En août 2006, seize hommes ont été condamnés à des peines allant de cinq à quinze ans d’emprisonnement en relation avec les événements violents ayant causé la mort de trois policiers et d’un membre de l’armée de l’air à Abepura, en Papouasie, les 15 et 16 mars 2006. Selon certaines informations, les 16 hommes auraient été soumis à des manœuvres d’intimidation et à des mauvais traitements par des personnes voulant les contraindre à reconnaître devant le tribunal leur culpabilité dans les crimes dont ils étaient accusés. Un détenu a rapporté qu’un responsable policier avait menacé de le tuer s’il ne révélait pas certaines informations. Les accusés ont également affirmé que deux heures avant l’ouverture de leur procès des policiers les avaient roués de coups de pied et les avaient frappés à la tête et sur le corps à coups de crosse de fusil et de matraques en caoutchouc pour les obliger à reconnaître qu’ils avaient commis les crimes dont ils étaient inculpés. Les accusés ayant refusé de reconnaître les infractions dont ils étaient accusés ont subi le même traitement de retour du tribunal au centre de détention de la police. Certains des détenus ont indiqué que jusqu’à l’ouverture du procès en mai 2006, ils n’avaient eu aucun contact avec l’avocat qui leur avait été assigné et qu’ils ignoraient par conséquent quels étaient leurs droits et le déroulement de la procédure. Des informations indiquent en outre que, pendant le procès, les juges pourraient avoir porté atteinte au principe de présomption d’innocence et au droit des accusés d’entendre les témoins à charge.
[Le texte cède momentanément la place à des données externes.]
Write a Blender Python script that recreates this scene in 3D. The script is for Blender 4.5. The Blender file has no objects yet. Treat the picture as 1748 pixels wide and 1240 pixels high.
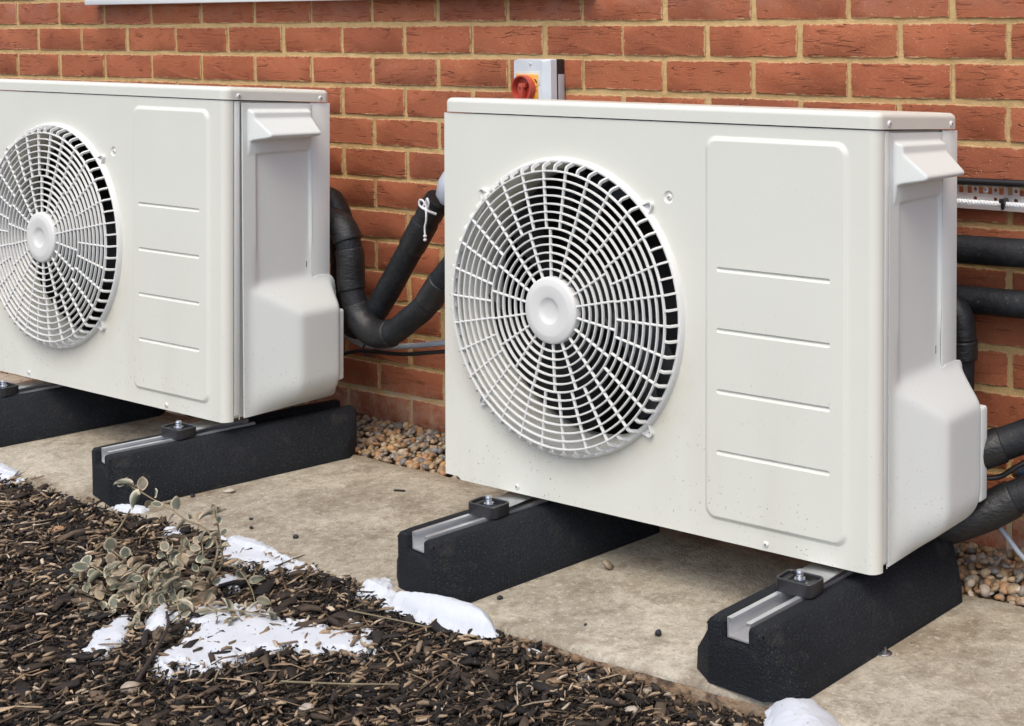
import bpy, bmesh, math, random
import numpy as np
from mathutils import Vector, Matrix, Euler, geometry, noise
R = math.radians
rnd = random.Random(7)
rng = np.random.default_rng(7)
scene = bpy.context.scene
COL = scene.collection

# ------------------------------------------------------------------ camera
def make_camera():
    yaw, pitch, roll = -.5589, -.0370, -.0073
    f = Vector((math.sin(yaw)*math.cos(pitch), math.cos(yaw)*math.cos(pitch), math.sin(pitch)))
    r = Vector((math.cos(yaw), -math.sin(yaw), 0)); u = r.cross(f)
    c, s = math.cos(roll), math.sin(roll)
    r2 = c*r+s*u; u2 = c*u-s*r
    cam = bpy.data.cameras.new('camera'); o = bpy.data.objects.new('camera', cam); COL.objects.link(o)
    m = Matrix((( r2.x, u2.x, -f.x, 4.3461), (r2.y, u2.y, -f.y, -2.3580), (r2.z, u2.z, -f.z, -.0700), (0, 0, 0, 1)))
    o.matrix_world = m
    cam.sensor_width = 36; cam.sensor_fit = 'HORIZONTAL'
    cam.lens = 2435.17/1748*36
    cam.shift_x = (874-1407.9)/1748; cam.shift_y = (122.83-620)/1748
    cam.clip_start = .05; cam.clip_end = 400
    scene.camera = o
make_camera()
# ------------------------------------------------------------------ light
SUN_TO = Vector((.25, -.72, 1.25)).normalized()        # direction towards the sun
EL = math.asin(SUN_TO.z); AZ = math.atan2(SUN_TO.x, SUN_TO.y)
w = bpy.data.worlds.new('World'); scene.world = w; w.use_nodes = True
nt = w.node_tree
sky = nt.nodes.new('ShaderNodeTexSky'); sky.sky_type = 'NISHITA'; sky.sun_disc = False
sky.sun_elevation = EL; sky.sun_rotation = AZ
sky.air_density = .75; sky.dust_density = 3.2; sky.ozone_density = 1.1
nt.nodes['Background'].inputs['Strength'].default_value = .15
nt.links.new(sky.outputs[0], nt.nodes['Background'].inputs['Color'])
sl = bpy.data.lights.new('sun', 'SUN'); sl.energy = .80; sl.angle = R(36); sl.color = (1, .945, .76)
so = bpy.data.objects.new('sun', sl); COL.objects.link(so)
so.rotation_euler = SUN_TO.to_track_quat('Z', 'Y').to_euler(); so.location = (0, -3, 4)
scene.view_settings.view_transform = 'Standard'; scene.view_settings.look = 'None'
scene.view_settings.gamma = 1; scene.view_settings.use_curve_mapping = False
scene.view_settings.exposure = 0.72

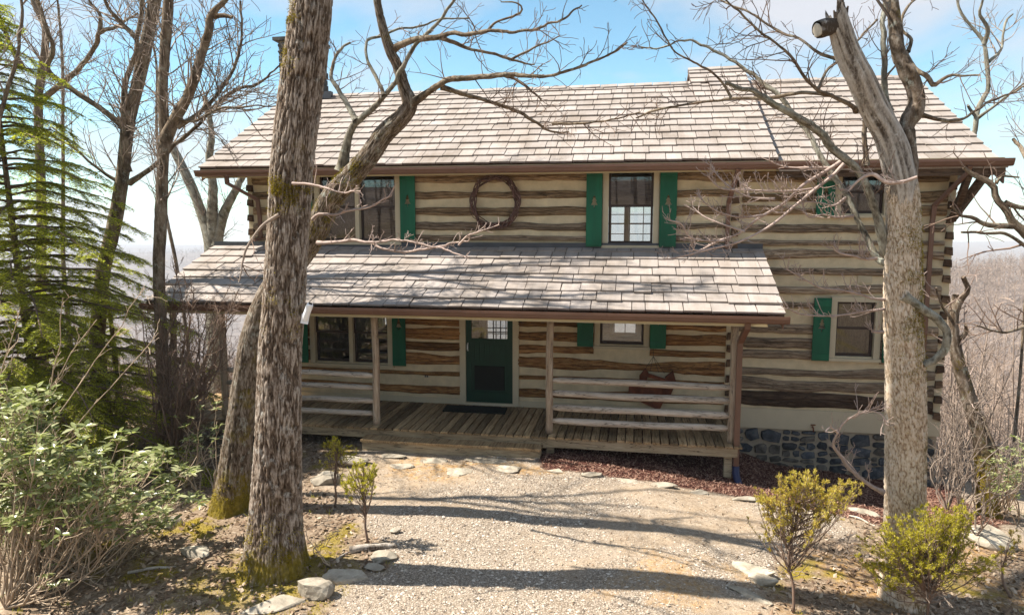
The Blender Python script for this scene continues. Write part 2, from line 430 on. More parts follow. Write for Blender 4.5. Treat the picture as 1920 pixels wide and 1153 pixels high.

Cette affaire fait clairement apparaître les atteintes au droit à être jugé équitablement et à ne pas être torturé ni maltraité en Indonésie. Le projet de version révisée du Code de procédure pénale doit être modifié pour prendre en compte les normes internationales relatives aux droits humains et protéger véritablement les suspects, les prévenus et les accusés tout au long de l’enquête et du procès. Il faut en outre que ces dispositions soient appliquées et respectées.

Amnesty International a recensé de nombreux cas où les garanties prévues par le Code de procédure pénal existant n’avaient pas été prises en compte ni respectées. Par exemple, des suspects ont été arrêtés sans qu’un mandat d’arrêt ne soit présenté ; leurs familles n’ont pas été informées de leur arrestation ou de leur détention ; des suspects n’ont pas été autorisés à entrer en contact avec un avocat – on leur a dit qu’ils n’en avaient pas besoin – ou bien ils ont été menacés lorsqu’ils ont demandé d’en consulter un ; d’autres ont été contraints de signer des aveux sous la menace de recours à la force, ou soumis à la torture et à d’autres formes de mauvais traitements. Tous ces actes sont contraires aux dispositions du code existant et pourtant ils sont commis, souvent sans que les autorités ne réagissent.

Amnesty International exhorte le gouvernement indonésien, ainsi que l’équipe chargée de la rédaction du nouveau Code de procédure pénale et les autres personnes concernées par ce texte, à prendre en compte les recommandations de l’organisation au moment de passer en revue le code existant. Elle leur demande de veiller à ce que les normes relatives à l’équité des procès soient pleinement mises en œuvre à tous les stades de l’enquête et du procès. Le droit comme la pratique doivent respecter les normes internationales d’équité afin que les suspects, les victimes et les témoins soient pleinement protégés.